──────── Stored rows

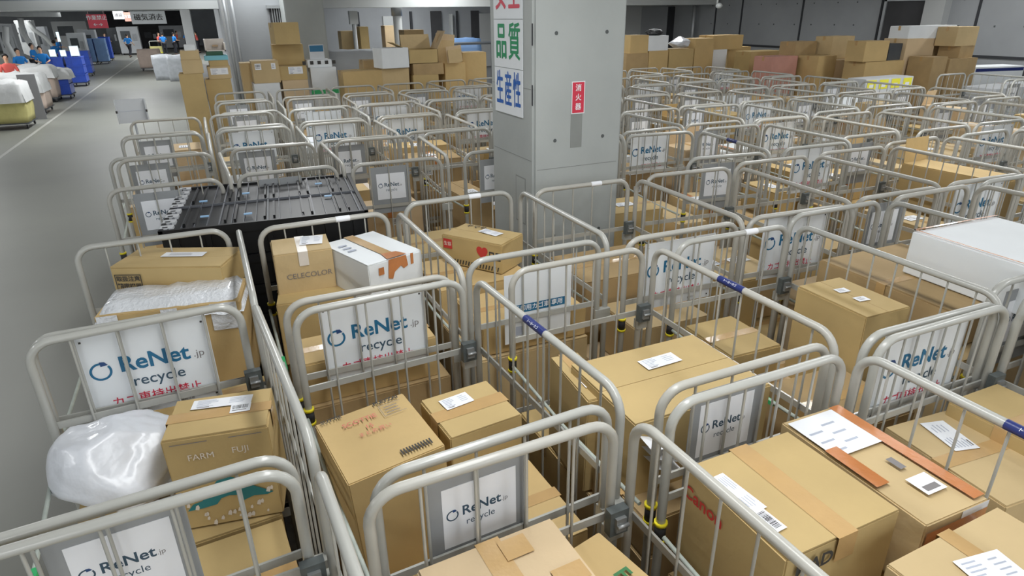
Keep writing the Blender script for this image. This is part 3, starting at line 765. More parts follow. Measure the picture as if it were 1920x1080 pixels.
def art(m):
    flat(m, -w*.48, w*.3, d*.08, d*.46, MT['paper'])
    for i in range(6): flat(m, -w*.42+(i % 2)*w*.3, -w*.2+(i % 2)*w*.3, d*.12+i*d*.045, d*.125+i*d*.045+.006, MT['ink_light'], .0005)
    flat(m, w*.3, w*.48, -d*.48, d*.48, MT['tape_brown'], .0006); flat(m, -w*.5, -w*.3, -d*.2, d*.16, MT['tape_brown'], .0008)
    flat(m, -w*.1, w*.22, -d*.36, -d*.22, MT['paper'], .001); flat(m, -w*.05, w*.17, -d*.34, -d*.3, MT['ink_soft'], .0014)
    flat(m, w*.02, w*.12, -d*.15, -d*.05, MT['ink_soft'], .0012)
stick(ta, print_mesh(art), 'top', 0, 0, name='tape_and_slips', label='brown tape strips and white slips')
def art(m): flat(m, -w/2, w/2, -.03, .03, MT['tape_brown']); flat(m, w*.05, w/2, -.17, .055, MT['paper'], -.0006)
stick(ta, print_mesh(art), 'front', 0, h-.06, name='tape')
t2 = carton(ta.location.x+.0, ta.location.y+.0, 1.055, w*.94, d*.94, .2, ta.rotation_euler.z, 'carton with black diamond mark beneath the brown-taped carton', None, CB[1], tape=None)
def art(m): m.poly([(-.03, 0, 0), (0, -.03, 0), (.03, 0, 0), (0, .03, 0)], MT['ink']); put_text(m, '♻', 0, 0, .03, MT['tape_clear'], 0, 1, .0005)
stick(t2, print_mesh(art), 'front', -w*.25, .11, name='print')
fr_ = top_box((1633, 1042), (1800, 1150), (1887, 968), 1.50, .45, 'tan carton with open edge and white slip at the bottom right corner', mt=CB[0], seam='x', cage=(2, 0))
stick(fr_, label_mesh('slip'), 'top', .03, -.02, .14, .1, R(80))
# cage (3,0)
base(3, 0, .95, 'y', (.95, .98))
c3 = top_box((1660, 800), (1845, 745), (1885, 950), 1.30, .32, 'long pale carton with two slips, behind the sticker rail at far right', mt=CB[0], tw=.06, cage=(3, 0))
w, d, h = c3['_dim']
stick(c3, label_mesh('slip'), 'top', -.1, .1, .17, .1, R(80)); stick(c3, label_mesh('slip'), 'top', .15, .12, .2, .09, R(80))
filler(3, 0, .2, .3, .985, 1.36, .3, .4, 'tan carton at the far right beyond the long pale carton', mt=CB[1])
# cage (3,1)
base(3, 1, .75, 'y', (.9, 1.0))
c31 = top_box((1513, 532), (1645, 590), (1590, 516), 1.50, .55, 'carton with two small white labels under the white-blue giant box', mt=CB[1], tape=None, cage=(3, 1))
w, d, h = c31['_dim']
for u in (-.06, .05): stick(c31, label_mesh('note'), 'top', u, .0, .065, .045, R(85))
filler(3, 1, -.1, -.3, .905, 1.22, .42, .4, 'brown carton low behind the tilted board, right of centre', mt=CB[3])
filler(3, 1, -.17, .3, 1.005, 1.25, .3, .36, 'tan carton low at the back of the belted cage, right of centre', mt=CB[1])
# huge white box on brown ones at the right
base(4, 1, 1.0, 'y', (1.3, 1.3))
filler(4, 1, -.02, -.05, 1.31, 1.5, .64, .75, 'broad brown carton carrying the giant white box', mt=CB[3])
wb = top_box((1715, 432), (1930, 500), (1860, 405), 1.73, .225, 'giant white box with pink and blue logo on its lid, at the right edge', mt=MT['white_card'], seam=None, tape=None, w=.9, d=.62)
w, d, h = wb['_dim']
def art(m):
    for x0, x1, y0, y1 in ((-w/2, w/2, -d/2, -d/2+.012), (-w/2, -w/2+.012, -d/2, d/2)): flat(m, x0, x1, y0, y1, MT['tape_brown'])
    m.poly([(-.02, .0, .0006), (.12, -.03, .0006), (.16, .0, .0006), (.05, .05, .0006)], MT['red_ink']); m.poly([(-.01, .06, .0006), (.04, .07, .0006), (.02, .12, .0006)], MT['sky_blue'])
    put_text(m, 'SUPER DRY', .07, -.06, .04, MT['ink_light'], .01)
stick(wb, print_mesh(art), 'top', 0, 0, name='lid_print')
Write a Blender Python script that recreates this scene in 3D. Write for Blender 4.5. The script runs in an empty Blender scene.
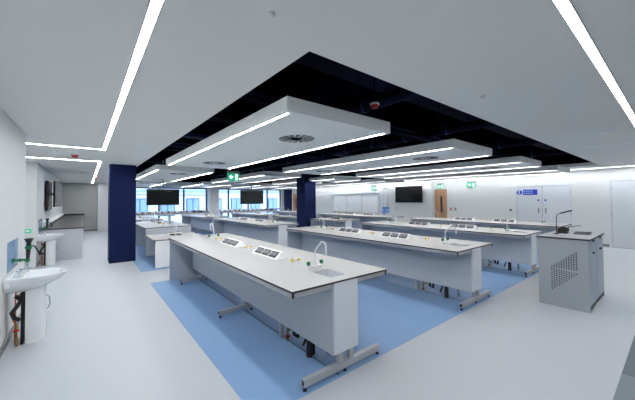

────────────────

Repeat the records above verbatim, with no pictures in the result.

Keep writing the Blender script for this image. This is part 3, starting at line 765. More parts follow. Measure the picture as if it were 1920x1080 pixels.
def art(m):
    flat(m, -w*.48, w*.3, d*.08, d*.46, MT['paper'])
    for i in range(6): flat(m, -w*.42+(i % 2)*w*.3, -w*.2+(i % 2)*w*.3, d*.12+i*d*.045, d*.125+i*d*.045+.006, MT['ink_light'], .0005)
    flat(m, w*.3, w*.48, -d*.48, d*.48, MT['tape_brown'], .0006); flat(m, -w*.5, -w*.3, -d*.2, d*.16, MT['tape_brown'], .0008)
    flat(m, -w*.1, w*.22, -d*.36, -d*.22, MT['paper'], .001); flat(m, -w*.05, w*.17, -d*.34, -d*.3, MT['ink_soft'], .0014)
    flat(m, w*.02, w*.12, -d*.15, -d*.05, MT['ink_soft'], .0012)
stick(ta, print_mesh(art), 'top', 0, 0, name='tape_and_slips', label='brown tape strips and white slips')
def art(m): flat(m, -w/2, w/2, -.03, .03, MT['tape_brown']); flat(m, w*.05, w/2, -.17, .055, MT['paper'], -.0006)
stick(ta, print_mesh(art), 'front', 0, h-.06, name='tape')
t2 = carton(ta.location.x+.0, ta.location.y+.0, 1.055, w*.94, d*.94, .2, ta.rotation_euler.z, 'carton with black diamond mark beneath the brown-taped carton', None, CB[1], tape=None)
def art(m): m.poly([(-.03, 0, 0), (0, -.03, 0), (.03, 0, 0), (0, .03, 0)], MT['ink']); put_text(m, '♻', 0, 0, .03, MT['tape_clear'], 0, 1, .0005)
stick(t2, print_mesh(art), 'front', -w*.25, .11, name='print')
fr_ = top_box((1633, 1042), (1800, 1150), (1887, 968), 1.50, .45, 'tan carton with open edge and white slip at the bottom right corner', mt=CB[0], seam='x', cage=(2, 0))
stick(fr_, label_mesh('slip'), 'top', .03, -.02, .14, .1, R(80))
# cage (3,0)
base(3, 0, .95, 'y', (.95, .98))
c3 = top_box((1660, 800), (1845, 745), (1885, 950), 1.30, .32, 'long pale carton with two slips, behind the sticker rail at far right', mt=CB[0], tw=.06, cage=(3, 0))
w, d, h = c3['_dim']
stick(c3, label_mesh('slip'), 'top', -.1, .1, .17, .1, R(80)); stick(c3, label_mesh('slip'), 'top', .15, .12, .2, .09, R(80))
filler(3, 0, .2, .3, .985, 1.36, .3, .4, 'tan carton at the far right beyond the long pale carton', mt=CB[1])
# cage (3,1)
base(3, 1, .75, 'y', (.9, 1.0))
c31 = top_box((1513, 532), (1645, 590), (1590, 516), 1.50, .55, 'carton with two small white labels under the white-blue giant box', mt=CB[1], tape=None, cage=(3, 1))
w, d, h = c31['_dim']
for u in (-.06, .05): stick(c31, label_mesh('note'), 'top', u, .0, .065, .045, R(85))
filler(3, 1, -.1, -.3, .905, 1.22, .42, .4, 'brown carton low behind the tilted board, right of centre', mt=CB[3])
filler(3, 1, -.17, .3, 1.005, 1.25, .3, .36, 'tan carton low at the back of the belted cage, right of centre', mt=CB[1])
# huge white box on brown ones at the right
base(4, 1, 1.0, 'y', (1.3, 1.3))
filler(4, 1, -.02, -.05, 1.31, 1.5, .64, .75, 'broad brown carton carrying the giant white box', mt=CB[3])
wb = top_box((1715, 432), (1930, 500), (1860, 405), 1.73, .225, 'giant white box with pink and blue logo on its lid, at the right edge', mt=MT['white_card'], seam=None, tape=None, w=.9, d=.62)
w, d, h = wb['_dim']
def art(m):
    for x0, x1, y0, y1 in ((-w/2, w/2, -d/2, -d/2+.012), (-w/2, -w/2+.012, -d/2, d/2)): flat(m, x0, x1, y0, y1, MT['tape_brown'])
    m.poly([(-.02, .0, .0006), (.12, -.03, .0006), (.16, .0, .0006), (.05, .05, .0006)], MT['red_ink']); m.poly([(-.01, .06, .0006), (.04, .07, .0006), (.02, .12, .0006)], MT['sky_blue'])
    put_text(m, 'SUPER DRY', .07, -.06, .04, MT['ink_light'], .01)
stick(wb, print_mesh(art), 'top', 0, 0, name='lid_print')
Write a Blender Python script that recreates this scene in 3D. Write for Blender 4.5. The script runs in an empty Blender scene.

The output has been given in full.